De Hoop Scheffer told security experts meeting in Geneva that such a relationship would be a "long-term investment in European, and indeed global, security."
"It is up to Russia to clarify whether she holds a different view," the NATO chief said.
The relationship between Moscow and the 26-nation alliance was tested Thursday when Norwegian and British fighters were scrambled to intercept eight Russian bombers that neared the Nordic country's territory.
The Russian planes stayed inside international air space during the maneuvers, which officials described as a statement of Russia's growing military prowess.

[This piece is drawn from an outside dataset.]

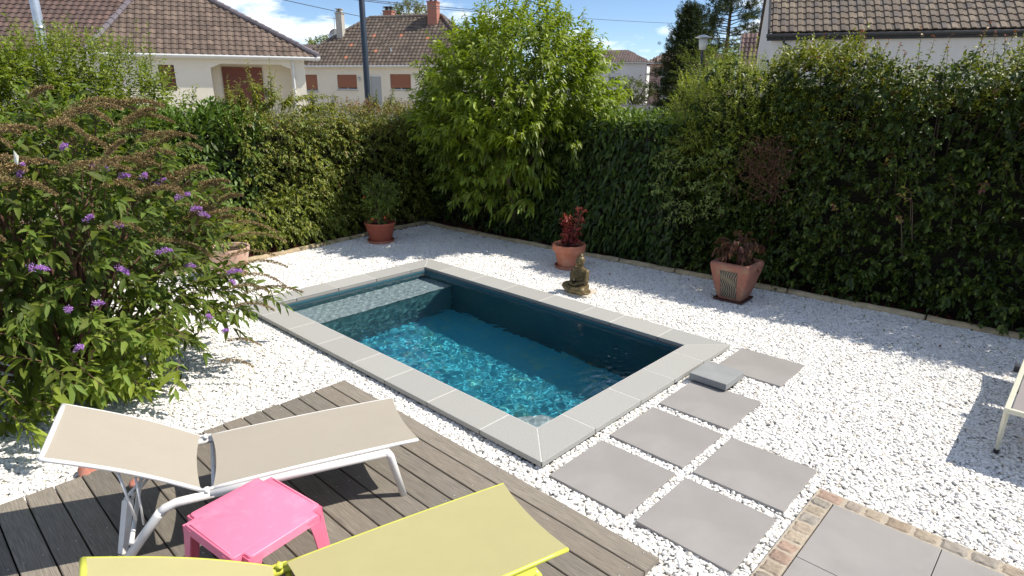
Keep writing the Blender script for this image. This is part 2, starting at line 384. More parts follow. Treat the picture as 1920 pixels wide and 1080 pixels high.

"If we look at Russia's recent behavior, we see that even after a decade of steady progress the NATO-Russia relationship remains vulnerable to Cold War stereotypes. We have to get beyond this state of affairs. We must not allow short-term tactical considerations to put at risk a long-term strategic partnership," De Hoop Scheffer said.
He also told an annual security conference organized by the London-based International Institute for Strategic Studies that NATO needed a "new strategic concept."
"Our prevailing security paradigm has shifted," he said, adding that the Sept. 11, 2001, terrorist attacks against the United States showed that NATO had to engage security threats where they arose, even if they were outside the territory of its member states.
"The need to look at security functionally, rather than geographically, has been well understood," De Hoop Scheffer said. In order to do so, he said, political leaders must recognize the importance of sending troops when and where they are needed.
He criticized leaders "who might talk eloquently about the new threats, yet fail to provide necessary political and military means to meet them," citing in particular the lack of sufficient helicopters in Afghanistan, where NATO has 40,000 troops involved in battling Taliban insurgents following their overthrow by a U.S.-led coalition in 2001.
De Hoop Scheffer said he would continue repeating what his predecessors had preached, which is that NATO members should spend at least 2 percent of their gross domestic product on defense.
"The large majority of allies doesn't make it by far," he said, exempting only the United States, Britain and France from criticism.